The fact is, the war is -- I know it's becoming a clich , but it's true -- it's a highly complex enterprise. What you end up doing is you make your best guesses going in. It turns out, for instance, their assessment that they would be able to move swiftly into Baghdad was absolutely right. But you have -- it is pretty clear that some of the other assessments were wrong, and you deal with it.

Yes. The problem, though, Tony, is that your boss acted as if he thought everything was going to go perfectly; as if he did have "perfect insight" into what happens, not just five years later, but five weeks later. Your boss was absolutely certain that Iraqis would welcome Americans with open arms; that "regime change" could take place with the entire infrastructure of Iraqi government remaining in place; that Iraqis would cooperate with a foreign military occupation; that electrical power grids would be in perfect working condition and Americans could just flip a switch and the lights would come on all over the country.

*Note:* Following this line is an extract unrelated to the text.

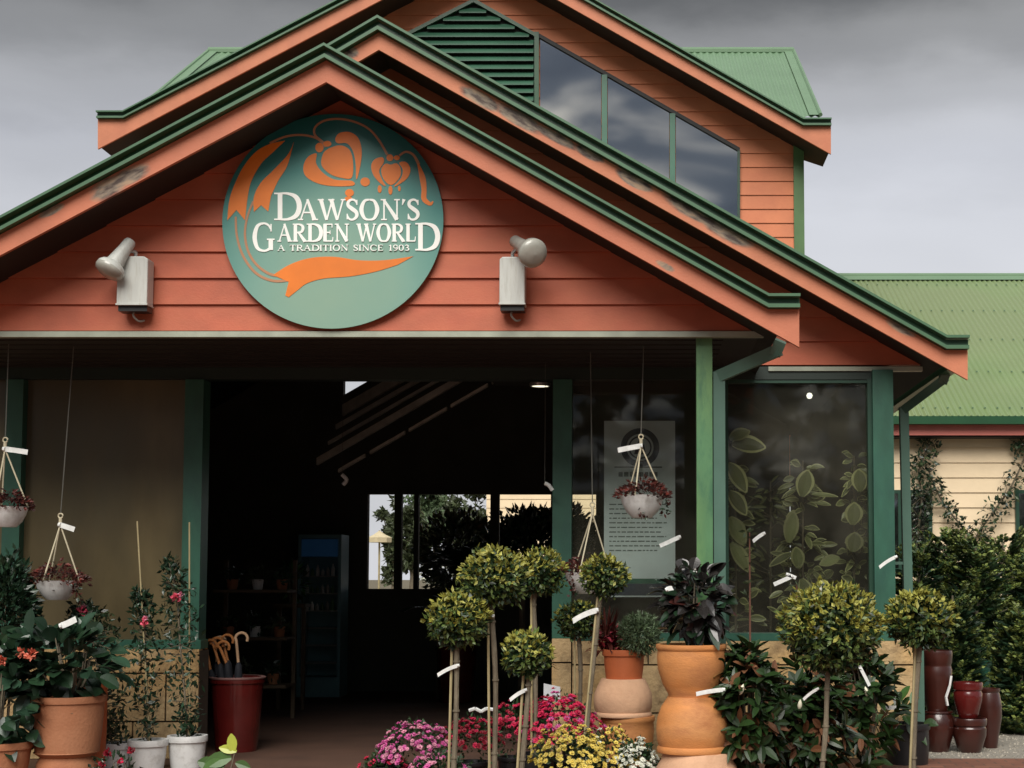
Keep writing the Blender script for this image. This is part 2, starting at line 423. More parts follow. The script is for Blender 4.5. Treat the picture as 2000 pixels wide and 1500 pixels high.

Now you tell us, "You make your best estimates, but you also understand that there are going to continue to be challenges, there are going to be things that you don't anticipate. ..." But the whole point is, you didn't understand that. If you actually had understood that, your boss would have asked insisted that Paul Wolfowitz, and Doug Feith, and Dick Cheney, and Donald Rumsfeld, and Condi Rice come up with a Plan B. But you didn't do that, Tony. There was no Plan B, was there?